Utah justice now Zen teacher

By Elaine Jarvik, Deseret Morning News, Dec 16, 2006

Zimmerman is among 300 such Buddhists in the U.S.

Deseret, Utah (USA) -- Michael Zimmerman's Zen Buddhist name is Mugaku, which in Japanese means "no learning." At first blush that's an odd name for a man as learned as the former Utah Supreme Court chief justice, especially since he's spent the past seven years doing what Zen Buddhists call "koan study."

<< Michael Zimmerman received the "transmission" of Buddhist dharma during a ceremony at the Kanzeon Zen Center in Salt Lake City Dec. 9. (Mike Terry, Deseret Morning News)

On the other hand, as Zimmerman says, Zen Buddhism is not something a person learns intellectually. To do koan study, for example, is to solve 750 Zen riddles not by applying logic or a formula but by an understanding that comes from watching one's own mind through years of meditation.

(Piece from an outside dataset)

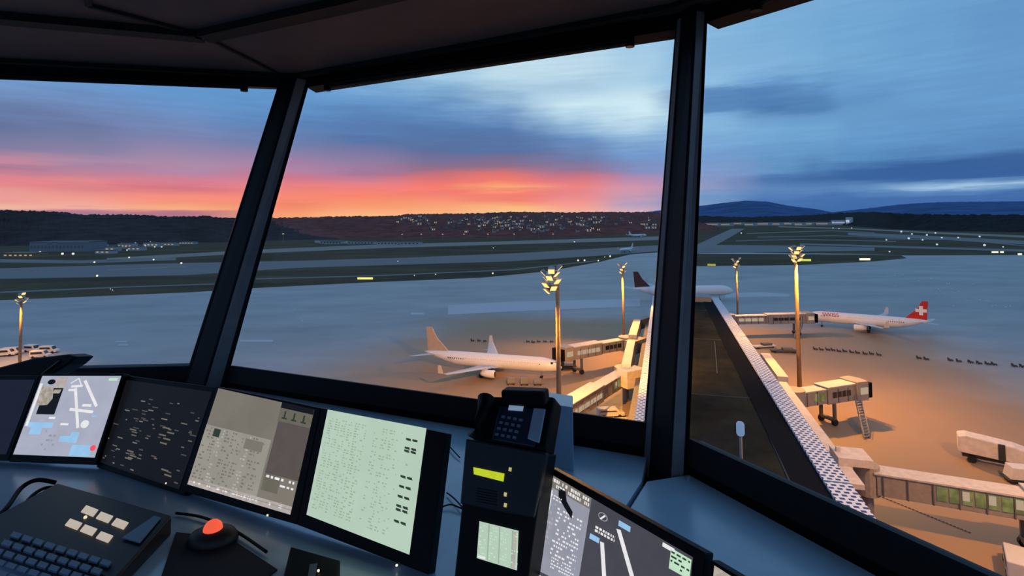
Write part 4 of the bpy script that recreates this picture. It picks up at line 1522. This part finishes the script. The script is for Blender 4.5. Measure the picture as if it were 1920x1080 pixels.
struct('ceiling', MB().prism(ce + [V((RTe.x + .4, -BW, ZC)), V((LTe.x - .3, -BW, ZC))], (0, 0, .2)), m_ceil)
struct('wall_back', MB().prism([V((LTe.x - .3, -BW, ZF)), V((RTe.x + .6, -BW, ZF)), V((RTe.x + .6, -BW, ZS)), V((LTe.x - .3, -BW, ZS))], (0, -.15, 0)), m_dark)
a, b = V((LBe.x - .05, LBe.y, ZF)), V((LTe.x - .35, -BW, ZF))
struct('wall_left', MB().prism([a, b, b + V((0, 0, ZS - ZF)), a + V((0, 0, ZS - ZF))], (-.15, 0, 0)), m_dark)
# ceiling grooves and the head band above the windows
def ctrim(name, pts, w, h, m, z):
    o = MB()
    q = [G(x, y, z) for x, y in pts]
    for a, b in zip(q[:-1], q[1:]):
        o.bar(a, b, w, h)
    struct(name, o, m)


ctrim('trim_5', [(-700, -20), (-100, 24), (380, 68), (640, 10), (900, -52), (1300, -150)], .11, .05, m_beam, ZC - .02)
ctrim('trim_6', [(-500, 60), (0, 114), (525, 142), (560, 142), (900, 82), (1262, 14), (1330, -12)], .05, .03, m_beam, ZC - .015)
ctrim('trim_7', [(150, -400), (162, -30), (166, 10), (380, 66)], .03, .02, m_beam, ZC - .01)
ctrim('trim_8', [(385, 70), (470, 112), (535, 145)], .02, .015, m_beam, ZC - .008)

# roller blind cassettes under the window head
def blind(a, b, label, caps):
    A_, B_ = G(a[0], a[1], ZT - .03), G(b[0], b[1], ZT - .03)
    A_, B_ = A_ - V((A_.x, A_.y, 0)).normalized() * .03, B_ - V((B_.x, B_.y, 0)).normalized() * .03
    r = thing('roller_blind', label, 'blind', (A_ + B_) / 2)
    MB().bar(A_, B_, .06, .05).build('cassette', m_black, r, bevel=.008)
    t = (B_ - A_).normalized()
    MB().tube([A_ + t * .02 - V((0, 0, .03)), B_ - t * .02 - V((0, 0, .03))], .014, 8).build('bottom_bar', m_frame, r)
    for k in caps:
        e = (A_, B_)[k]
        MB().tube([e + V((0, 0, .02)), e - V((0, 0, .060))], .026, 12).build('end_bracket', m_black, r, smooth=False)


blind((-500, 118), (458, 158), 'closed roller blind under the head of the left window', [1])
blind((614, 157), (1181, 72), 'closed roller blind under the head of the middle window', [0, 1])
blind((1418, 2), (1620, -90), 'closed roller blind at the top of the right window', [0])

# ------------------------------------------------------------------ desk
SA, SB = G(1208, 903, ZD), G(1180, 947, ZD)
sd_ = (SB - SA).normalized()
Sf, Sn = SA - sd_ * .5, SA + sd_ * ((SA.y - .78) / -sd_.y)
inset = lambda p, k=.03: V((p.x, p.y, ZD)) - V((p.x, p.y, 0)).normalized() * k
left_poly = [inset(LBe), inset(P1b[0]), inset(P1b[1]), inset(P2b[0], .05), SA + V((-.012, 0, 0)), V((Sn.x - .012, Sn.y, ZD)), V((-.9, .95, ZD)), V((-1.9, 1.15, ZD)), V((LBe.x + .1, 1.3, ZD))]
desk = thing('console_desk', 'blue-grey console desk running under the left and middle windows', 'desk', (-.8, 1.8, ZF))
MB().prism(left_poly, (0, 0, -.04)).build('desk_top', m_desk, desk)
o = MB()
o.prism([V((-2.8, 1.5, ZF)), V((-2.7, 1.5, ZF)), V((-2.5, 2.9, ZF)), V((-2.6, 2.9, ZF))], (0, 0, ZD - ZF - .04))
o.prism([V((-.25, 1.1, ZF)), V((-.2, 1.1, ZF)), V((.2, 2.0, ZF)), V((.15, 2.0, ZF))], (0, 0, ZD - ZF - .04))
o.build('desk_leg', m_dark, desk)
right_poly = [SA + V((.012, 0, 0)), inset(P2b[1], .04), inset(ext(P2b[1], RBe, .8), .04), V((max(.95, Sn.x + .3), .45, ZD)), V((Sn.x + .012, Sn.y, ZD))]
desk2 = thing('console_desk', 'blue-grey console desk running under the right window', 'desk', (.8, 1.2, ZF))
MB().prism(right_poly, (0, 0, -.04)).build('desk_top', m_desk, desk2)
MB().prism([V((.55, .9, ZF)), V((.6, .9, ZF)), V((1.0, 1.6, ZF)), V((.95, 1.6, ZF))], (0, 0, ZD - ZF - .04)).build('desk_leg', m_dark, desk2)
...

Zimmerman is now officially a Zen teacher, having last weekend received the "transmission" of Buddhist dharma that stretches back 2,500 years in a direct lineage to the Buddha himself. According to Genpo Roshi, Zen master and abbot of the Kanzeon Zen Center is Salt Lake, Zimmerman is the first former Supreme Court justice, and maybe even the first lawyer, to become a Zen teacher, and one of only 300 Zen teachers in the United States.

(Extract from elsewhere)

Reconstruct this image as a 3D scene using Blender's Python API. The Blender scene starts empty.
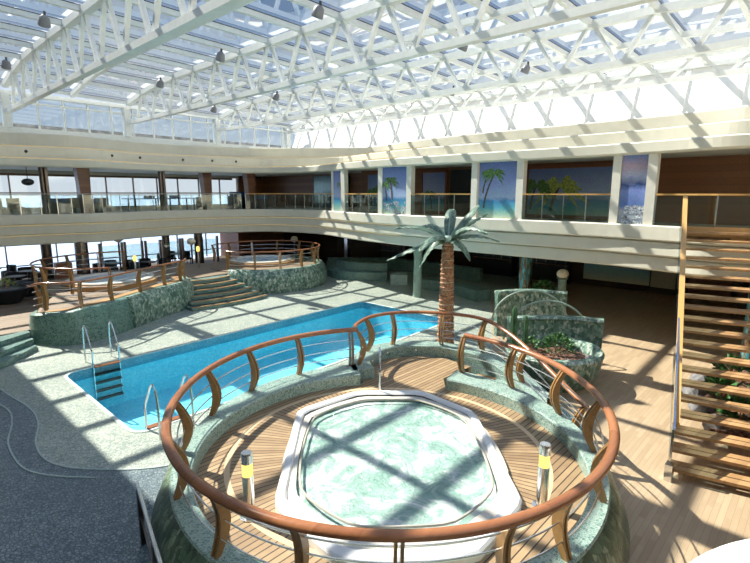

The ceremony was done in secret at midnight on Saturday, in the "room of the ancestors" at the Zen Center. The next day, in front of Zen students and Zimmerman's friends, highlights of the ritual were performed again at the Jewish Community Center.

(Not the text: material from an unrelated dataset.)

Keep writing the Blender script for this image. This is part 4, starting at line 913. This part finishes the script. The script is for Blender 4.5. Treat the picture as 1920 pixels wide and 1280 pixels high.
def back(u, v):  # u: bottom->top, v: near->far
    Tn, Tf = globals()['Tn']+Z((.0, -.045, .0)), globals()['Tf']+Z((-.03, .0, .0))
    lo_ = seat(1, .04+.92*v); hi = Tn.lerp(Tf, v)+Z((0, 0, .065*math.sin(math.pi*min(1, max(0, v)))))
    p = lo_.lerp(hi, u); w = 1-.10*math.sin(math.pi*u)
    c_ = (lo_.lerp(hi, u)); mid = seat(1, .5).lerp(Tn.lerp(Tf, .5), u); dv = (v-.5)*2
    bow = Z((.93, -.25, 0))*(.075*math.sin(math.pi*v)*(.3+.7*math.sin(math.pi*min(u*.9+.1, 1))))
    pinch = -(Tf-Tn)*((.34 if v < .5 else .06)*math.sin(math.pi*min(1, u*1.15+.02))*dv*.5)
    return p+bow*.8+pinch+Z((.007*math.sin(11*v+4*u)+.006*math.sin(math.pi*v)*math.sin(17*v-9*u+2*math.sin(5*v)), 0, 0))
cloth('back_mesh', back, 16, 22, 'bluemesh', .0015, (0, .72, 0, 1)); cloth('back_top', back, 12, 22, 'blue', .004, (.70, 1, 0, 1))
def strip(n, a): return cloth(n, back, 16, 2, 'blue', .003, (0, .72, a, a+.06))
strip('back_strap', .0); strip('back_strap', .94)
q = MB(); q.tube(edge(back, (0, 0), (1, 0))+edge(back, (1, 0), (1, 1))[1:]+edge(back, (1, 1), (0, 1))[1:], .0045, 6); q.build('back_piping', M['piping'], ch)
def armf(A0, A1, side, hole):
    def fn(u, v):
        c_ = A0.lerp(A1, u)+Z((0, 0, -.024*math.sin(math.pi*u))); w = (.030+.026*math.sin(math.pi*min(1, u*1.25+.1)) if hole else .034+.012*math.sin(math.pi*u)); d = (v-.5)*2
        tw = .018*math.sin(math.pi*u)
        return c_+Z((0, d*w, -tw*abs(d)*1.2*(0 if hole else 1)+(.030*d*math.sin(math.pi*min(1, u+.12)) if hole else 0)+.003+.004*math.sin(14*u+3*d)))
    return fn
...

This ceremony was preceded by 30 minutes of a meditation in a silence so profound that to fidget or swallow seemed like an affront. Roshi sat cross-legged on a bench at the front of the room. Zimmerman's wife, Diane Hamilton, also a Zen monk, sat cross-legged nearby. She received transmission to be a Zen teacher last spring.

"I will receive a lot of criticism for this," said Roshi about his decision to make some of the esoteric ritual public. "But I feel we are living in a time when it's necessary that we all awaken."

The ritual began with bowing. "Three bows," whispered Roshi after Zimmerman did only one. "An auspicious beginning," said the sheepish new teacher, who opened a white scarf and laid it on the floor in front of the Zen master.

The ceremony was full of bowing, sometimes three bows in a row, sometimes nine. Each time, Zimmerman put his palms together and raised them above the level of his ears, a symbolic act of raising his inherent Buddha nature above his ego. After more prostrations, Roshi pronounced that he was giving Zimmerman "the true dharma eye treasury of the ancestors. Do not let it be extinguished. Carry it on forever."

Zimmerman was then given a series of gifts, including a document of proof that he is among the 82nd generation of Buddha successors, a gold robe, a Buddha bowl and a stick representing the backbone of Buddha.

A few days later, Zimmerman talked about what is at the heart of the Buddha dharma.

We live in a dualistic world, he said, "in which there is you and me, and this and that, and subject and object. But we also live in a world in which everything is one. To the degree that you recognize that viscerally, where you feel it as a reality, your anxiety about your fate as an individual human is reduced. You recognize that things as they are, are not wrong, are not imperfect.

"You carry both of those ideas at once. Because it's an and. Things are the same and they're not. You're separate and you're not. Any time you articulate one view, there's another view, which makes the first incomplete. Existence is ineffable. And that's fine."

And then one more seemingly contradictory Buddhist thought. "It's not spooky. And it is spooky. You have to keep letting go of the spookiness."